Comments - Connecting

7 months ago Daniël van Eeden

Thanks for looking into this. It indeed looks like you are right and the server only reads one byte. The problem with this is that with collations >255 this means the server can't pick the correct collation. This might be solved by clients by sending SET NAMES (which Connector/Python at least in some cases seems to do twice...). However that means this field becomes useless and at least one extra roundtrip is needed. This would mean the protocol needs to be updated to avoid the roundtrip. And while I agree that this should be done in a official way, the thing that Connector/Python does would be an obvious solution. Other options are to put the second byte elsewhere in the protocol.
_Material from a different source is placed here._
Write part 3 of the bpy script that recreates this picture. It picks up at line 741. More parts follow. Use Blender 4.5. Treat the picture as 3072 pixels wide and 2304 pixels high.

I think this issue isn't affecting many people as collations >255 aren't very common and SET NAMES also hides this issue.

I've updated the bugreport with MySQL. Let's see what they have to say about this.

 
7 months ago Vladislav Vaintroub

I think that an extension like you describe might make sense, but there needs to be a consensus, and server should signal the client that it understands whatever client sends, once it understands it. Usually, capability bits are used for this kind of signal, but MySQL is running out of these bits, and needs some extension.

Otherwise, I believe any form of utf8mb4 is good enough for majority of clients and their use cases, e.g utf8mb4_bin. The connection's collation only affects comparison of literal strings, which is not what everyone would need from database, and for rare cases, SET NAMES could be appropriate.